Cela relève aussi de la confrontation avec toute une série de contraintes – les contraintes budgétaires, le génie du lieu, les habitudes des résidents, les normes de sécurité… ce qui permet de rebondir, de trouver de nouvelles idées, de nouveaux matériaux que je réutilise ensuite dans mon travail d’atelier. Pour la pièce extérieure de l’École d’architecture de Strasbourg en 2016, j’ai travaillé avec un fabricant de verre, dont les différents procédés industriels m’ont ensuite inspiré d’autres œuvres. Un accident, lors de la pose d’un des panneaux de verre, m’a permis de développer un travail sur la craquelure: je travaille, depuis, avec plusieurs couches de verre dont j’en brise certaines. Le verre avec sa transparence est un matériau atemporel et la craquelure opère alors comme une cristallisation involontaire du temps.

 

A l’extérieur vous utilisez d’ailleurs beaucoup le verre. Pourquoi avez-vous choisi ce matériau ?

D’une part, j’aime beaucoup le verre qui est une matière noble et durable. J’ai appris à maîtriser aujourd’hui l’utilisation des encres céramiques, les mêmes que l’on trouve sur les vitraux des cathédrales et qui ont une durée de vie de plusieurs centaines d’années, ce qui est important pour la pérennité des œuvres dans l’espace public.

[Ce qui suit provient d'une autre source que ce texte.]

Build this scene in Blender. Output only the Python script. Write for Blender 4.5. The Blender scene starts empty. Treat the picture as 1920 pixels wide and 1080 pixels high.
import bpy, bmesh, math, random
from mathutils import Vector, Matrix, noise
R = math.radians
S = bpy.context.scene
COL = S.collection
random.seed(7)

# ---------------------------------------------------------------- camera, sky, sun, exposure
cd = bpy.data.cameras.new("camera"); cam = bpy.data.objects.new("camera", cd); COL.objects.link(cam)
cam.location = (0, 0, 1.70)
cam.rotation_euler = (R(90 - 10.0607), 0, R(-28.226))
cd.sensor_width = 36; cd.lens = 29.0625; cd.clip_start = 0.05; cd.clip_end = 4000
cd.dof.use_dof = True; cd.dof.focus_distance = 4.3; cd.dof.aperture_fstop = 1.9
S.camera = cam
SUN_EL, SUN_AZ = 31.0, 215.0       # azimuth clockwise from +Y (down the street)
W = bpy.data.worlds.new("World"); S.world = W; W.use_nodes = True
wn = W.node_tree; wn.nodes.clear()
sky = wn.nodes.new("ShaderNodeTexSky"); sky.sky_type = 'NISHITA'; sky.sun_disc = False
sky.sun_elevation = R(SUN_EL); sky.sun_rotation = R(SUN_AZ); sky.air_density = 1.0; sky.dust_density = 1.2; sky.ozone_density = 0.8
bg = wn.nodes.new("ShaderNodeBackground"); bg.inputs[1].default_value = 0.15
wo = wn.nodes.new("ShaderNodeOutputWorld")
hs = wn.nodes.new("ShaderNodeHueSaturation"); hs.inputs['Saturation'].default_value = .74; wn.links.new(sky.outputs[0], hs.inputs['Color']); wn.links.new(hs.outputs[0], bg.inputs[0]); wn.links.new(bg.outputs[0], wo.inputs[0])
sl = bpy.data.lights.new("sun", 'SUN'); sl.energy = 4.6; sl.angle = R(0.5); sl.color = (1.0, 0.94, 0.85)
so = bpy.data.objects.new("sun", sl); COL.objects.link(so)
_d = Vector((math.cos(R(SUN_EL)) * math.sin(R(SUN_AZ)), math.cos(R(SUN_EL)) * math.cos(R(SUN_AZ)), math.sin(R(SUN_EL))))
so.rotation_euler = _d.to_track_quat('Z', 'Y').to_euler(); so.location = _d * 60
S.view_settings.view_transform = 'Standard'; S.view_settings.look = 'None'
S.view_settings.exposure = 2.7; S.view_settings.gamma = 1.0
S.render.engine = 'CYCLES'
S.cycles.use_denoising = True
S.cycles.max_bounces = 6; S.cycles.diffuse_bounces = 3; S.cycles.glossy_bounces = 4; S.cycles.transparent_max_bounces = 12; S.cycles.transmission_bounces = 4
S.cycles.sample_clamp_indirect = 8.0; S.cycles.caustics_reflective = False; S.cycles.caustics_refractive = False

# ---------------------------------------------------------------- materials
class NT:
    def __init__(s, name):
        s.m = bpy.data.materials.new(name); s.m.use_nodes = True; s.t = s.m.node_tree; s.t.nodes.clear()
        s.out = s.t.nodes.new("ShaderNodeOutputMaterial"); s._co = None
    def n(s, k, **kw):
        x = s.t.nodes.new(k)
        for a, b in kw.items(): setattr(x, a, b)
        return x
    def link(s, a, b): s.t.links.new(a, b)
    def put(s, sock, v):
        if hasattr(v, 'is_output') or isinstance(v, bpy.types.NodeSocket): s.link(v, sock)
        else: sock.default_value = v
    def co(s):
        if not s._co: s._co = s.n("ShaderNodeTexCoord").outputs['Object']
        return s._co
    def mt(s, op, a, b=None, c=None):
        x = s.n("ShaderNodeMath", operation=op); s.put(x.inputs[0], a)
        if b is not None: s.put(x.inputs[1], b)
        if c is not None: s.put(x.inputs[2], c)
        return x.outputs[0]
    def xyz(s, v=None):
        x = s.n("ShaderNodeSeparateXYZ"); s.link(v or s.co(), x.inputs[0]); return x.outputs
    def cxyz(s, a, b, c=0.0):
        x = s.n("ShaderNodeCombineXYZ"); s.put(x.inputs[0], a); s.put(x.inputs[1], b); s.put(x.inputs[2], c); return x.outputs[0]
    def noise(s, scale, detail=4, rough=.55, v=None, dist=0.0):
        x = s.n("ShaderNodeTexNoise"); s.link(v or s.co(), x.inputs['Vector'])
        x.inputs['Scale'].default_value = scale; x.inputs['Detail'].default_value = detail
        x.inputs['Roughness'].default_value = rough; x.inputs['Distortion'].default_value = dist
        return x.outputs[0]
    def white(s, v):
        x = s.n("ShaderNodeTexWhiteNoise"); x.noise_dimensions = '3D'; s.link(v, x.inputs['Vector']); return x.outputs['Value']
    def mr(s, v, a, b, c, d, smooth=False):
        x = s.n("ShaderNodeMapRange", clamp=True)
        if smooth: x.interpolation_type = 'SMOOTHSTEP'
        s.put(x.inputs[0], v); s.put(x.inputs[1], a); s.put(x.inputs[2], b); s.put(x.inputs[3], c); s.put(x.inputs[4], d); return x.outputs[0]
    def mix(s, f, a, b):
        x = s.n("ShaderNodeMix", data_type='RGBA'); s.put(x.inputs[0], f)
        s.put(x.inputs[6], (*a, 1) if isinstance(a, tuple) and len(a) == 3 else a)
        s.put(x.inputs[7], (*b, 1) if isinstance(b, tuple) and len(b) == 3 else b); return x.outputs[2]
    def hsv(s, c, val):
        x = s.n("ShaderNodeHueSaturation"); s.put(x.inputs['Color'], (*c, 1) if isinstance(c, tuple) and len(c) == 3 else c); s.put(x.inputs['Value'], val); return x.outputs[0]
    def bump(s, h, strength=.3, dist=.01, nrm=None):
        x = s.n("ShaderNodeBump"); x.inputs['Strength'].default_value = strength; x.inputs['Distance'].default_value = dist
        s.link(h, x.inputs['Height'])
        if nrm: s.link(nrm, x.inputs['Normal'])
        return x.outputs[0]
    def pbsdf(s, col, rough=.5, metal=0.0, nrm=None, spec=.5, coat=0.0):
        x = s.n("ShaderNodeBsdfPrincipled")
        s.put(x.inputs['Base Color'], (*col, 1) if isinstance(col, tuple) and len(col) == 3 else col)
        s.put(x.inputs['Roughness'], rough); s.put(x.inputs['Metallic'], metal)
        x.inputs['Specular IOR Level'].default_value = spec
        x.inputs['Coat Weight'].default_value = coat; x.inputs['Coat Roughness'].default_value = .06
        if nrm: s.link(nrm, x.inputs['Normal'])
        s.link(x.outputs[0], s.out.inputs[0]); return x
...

D’autre part, et peut-être plus encore que sa longévité, le verre est un matériau fascinant et inspirant que j’adore travailler. Suivant l’inclinaison du soleil, il joue avec les couleurs et les lumières. Par exemple, Irrational Geometrics, la pièce en verre que j’ai installé avec l’architecte Gil Percal sur une esplanade à Perth en Australie en 2016, reflète la ville contemporaine, accompagne aussi le flux des passants, des vélos, des véhicules, tout en faisant écho aux songlines des Aborigènes. Rien de mieux pour contextualiser une œuvre !

 

Si quelqu’un qui ne connait pas votre travail vous demande ce que vous faîtes, vous lui répondez quoi?

Je dirais que tout mon travail est une question sur notre rapport au temps. Le temps réel des machines numériques, avec leur pure présence et leur immédiateté, est en train de transformer notre futur, mais aussi notre passé. Pour moi, le véritable enjeu n’est pas le remplacement improbable des hommes par les machines, mais plus concrètement, la transformation du temps des hommes par celui des machines numériques. Et je crois que c’est un des rôles des artistes, aujourd’hui, que d’interroger ce bouleversement. Après tout, le temps est une forme d’espace. Burroughs disait quant à lui Image is Time. L’Homme en effet a créé des images bien avant d’inventer l’écriture, et les abondantes images contemporaines sont antérieures aux caractères des codes du langage informatique. C’est à nous, artistes, de hacker le temps imposé par les systèmes numériques, les robots et l’intelligence artificielle ! Et, je trouve toujours plus excitant d’interroger notre monde, aussi bien ses enjeux, son potentiel, ses dangers, en utilisant les outils qu’il a lui-même créés.